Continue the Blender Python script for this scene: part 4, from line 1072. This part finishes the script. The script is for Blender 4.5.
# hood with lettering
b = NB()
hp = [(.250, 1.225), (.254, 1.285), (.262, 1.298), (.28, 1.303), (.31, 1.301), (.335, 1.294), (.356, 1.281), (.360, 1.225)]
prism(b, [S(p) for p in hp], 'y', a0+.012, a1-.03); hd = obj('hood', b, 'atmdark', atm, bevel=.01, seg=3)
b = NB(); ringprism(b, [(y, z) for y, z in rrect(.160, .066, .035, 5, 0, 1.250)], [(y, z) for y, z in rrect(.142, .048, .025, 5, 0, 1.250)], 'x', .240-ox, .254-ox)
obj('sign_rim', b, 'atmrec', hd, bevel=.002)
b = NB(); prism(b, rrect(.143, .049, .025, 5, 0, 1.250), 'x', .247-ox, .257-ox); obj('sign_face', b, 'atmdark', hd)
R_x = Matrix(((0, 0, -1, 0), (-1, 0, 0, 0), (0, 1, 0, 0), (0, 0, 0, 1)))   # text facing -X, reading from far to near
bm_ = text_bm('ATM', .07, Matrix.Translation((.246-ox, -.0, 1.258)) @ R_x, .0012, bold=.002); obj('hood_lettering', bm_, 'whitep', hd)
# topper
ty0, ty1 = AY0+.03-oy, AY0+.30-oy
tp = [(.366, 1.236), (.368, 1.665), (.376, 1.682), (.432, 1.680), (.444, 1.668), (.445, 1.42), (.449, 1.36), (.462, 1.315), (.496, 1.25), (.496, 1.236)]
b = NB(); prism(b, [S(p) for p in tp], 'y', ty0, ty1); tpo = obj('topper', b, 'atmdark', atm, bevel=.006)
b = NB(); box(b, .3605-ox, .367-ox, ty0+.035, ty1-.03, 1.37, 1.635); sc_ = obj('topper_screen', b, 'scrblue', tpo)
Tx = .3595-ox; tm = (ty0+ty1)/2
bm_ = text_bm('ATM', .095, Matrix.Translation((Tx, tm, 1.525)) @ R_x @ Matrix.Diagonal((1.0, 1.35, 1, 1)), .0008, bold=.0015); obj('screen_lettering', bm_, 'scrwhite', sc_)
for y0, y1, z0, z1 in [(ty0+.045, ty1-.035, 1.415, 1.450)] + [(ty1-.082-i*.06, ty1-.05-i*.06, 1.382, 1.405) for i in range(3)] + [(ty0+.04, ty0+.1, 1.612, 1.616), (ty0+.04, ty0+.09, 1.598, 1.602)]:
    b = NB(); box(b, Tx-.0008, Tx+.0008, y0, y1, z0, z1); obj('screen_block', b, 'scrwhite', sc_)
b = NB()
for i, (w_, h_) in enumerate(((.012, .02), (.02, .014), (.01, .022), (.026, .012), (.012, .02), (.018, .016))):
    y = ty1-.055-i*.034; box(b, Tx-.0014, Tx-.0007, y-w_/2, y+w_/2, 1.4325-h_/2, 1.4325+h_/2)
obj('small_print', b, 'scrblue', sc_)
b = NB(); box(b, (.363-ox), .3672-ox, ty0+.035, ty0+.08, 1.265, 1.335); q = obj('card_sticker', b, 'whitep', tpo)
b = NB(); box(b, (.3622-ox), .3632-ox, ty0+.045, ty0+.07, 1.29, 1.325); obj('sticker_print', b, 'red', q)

________________________________________

### TASK
From the first line to the last, please quote the material above exactly.

### EXERCISE ANSWER
Continue the Blender Python script for this scene: part 4, from line 1072. This part finishes the script. The script is for Blender 4.5.
# hood with lettering
b = NB()
hp = [(.250, 1.225), (.254, 1.285), (.262, 1.298), (.28, 1.303), (.31, 1.301), (.335, 1.294), (.356, 1.281), (.360, 1.225)]
prism(b, [S(p) for p in hp], 'y', a0+.012, a1-.03); hd = obj('hood', b, 'atmdark', atm, bevel=.01, seg=3)
b = NB(); ringprism(b, [(y, z) for y, z in rrect(.160, .066, .035, 5, 0, 1.250)], [(y, z) for y, z in rrect(.142, .048, .025, 5, 0, 1.250)], 'x', .240-ox, .254-ox)
obj('sign_rim', b, 'atmrec', hd, bevel=.002)
b = NB(); prism(b, rrect(.143, .049, .025, 5, 0, 1.250), 'x', .247-ox, .257-ox); obj('sign_face', b, 'atmdark', hd)
R_x = Matrix(((0, 0, -1, 0), (-1, 0, 0, 0), (0, 1, 0, 0), (0, 0, 0, 1)))   # text facing -X, reading from far to near
bm_ = text_bm('ATM', .07, Matrix.Translation((.246-ox, -.0, 1.258)) @ R_x, .0012, bold=.002); obj('hood_lettering', bm_, 'whitep', hd)
# topper
ty0, ty1 = AY0+.03-oy, AY0+.30-oy
tp = [(.366, 1.236), (.368, 1.665), (.376, 1.682), (.432, 1.680), (.444, 1.668), (.445, 1.42), (.449, 1.36), (.462, 1.315), (.496, 1.25), (.496, 1.236)]
b = NB(); prism(b, [S(p) for p in tp], 'y', ty0, ty1); tpo = obj('topper', b, 'atmdark', atm, bevel=.006)
b = NB(); box(b, .3605-ox, .367-ox, ty0+.035, ty1-.03, 1.37, 1.635); sc_ = obj('topper_screen', b, 'scrblue', tpo)
Tx = .3595-ox; tm = (ty0+ty1)/2
bm_ = text_bm('ATM', .095, Matrix.Translation((Tx, tm, 1.525)) @ R_x @ Matrix.Diagonal((1.0, 1.35, 1, 1)), .0008, bold=.0015); obj('screen_lettering', bm_, 'scrwhite', sc_)
for y0, y1, z0, z1 in [(ty0+.045, ty1-.035, 1.415, 1.450)] + [(ty1-.082-i*.06, ty1-.05-i*.06, 1.382, 1.405) for i in range(3)] + [(ty0+.04, ty0+.1, 1.612, 1.616), (ty0+.04, ty0+.09, 1.598, 1.602)]:
    b = NB(); box(b, Tx-.0008, Tx+.0008, y0, y1, z0, z1); obj('screen_block', b, 'scrwhite', sc_)
b = NB()
for i, (w_, h_) in enumerate(((.012, .02), (.02, .014), (.01, .022), (.026, .012), (.012, .02), (.018, .016))):
    y = ty1-.055-i*.034; box(b, Tx-.0014, Tx-.0007, y-w_/2, y+w_/2, 1.4325-h_/2, 1.4325+h_/2)
obj('small_print', b, 'scrblue', sc_)
b = NB(); box(b, (.363-ox), .3672-ox, ty0+.035, ty0+.08, 1.265, 1.335); q = obj('card_sticker', b, 'whitep', tpo)
b = NB(); box(b, (.3622-ox), .3632-ox, ty0+.045, ty0+.07, 1.29, 1.325); obj('sticker_print', b, 'red', q)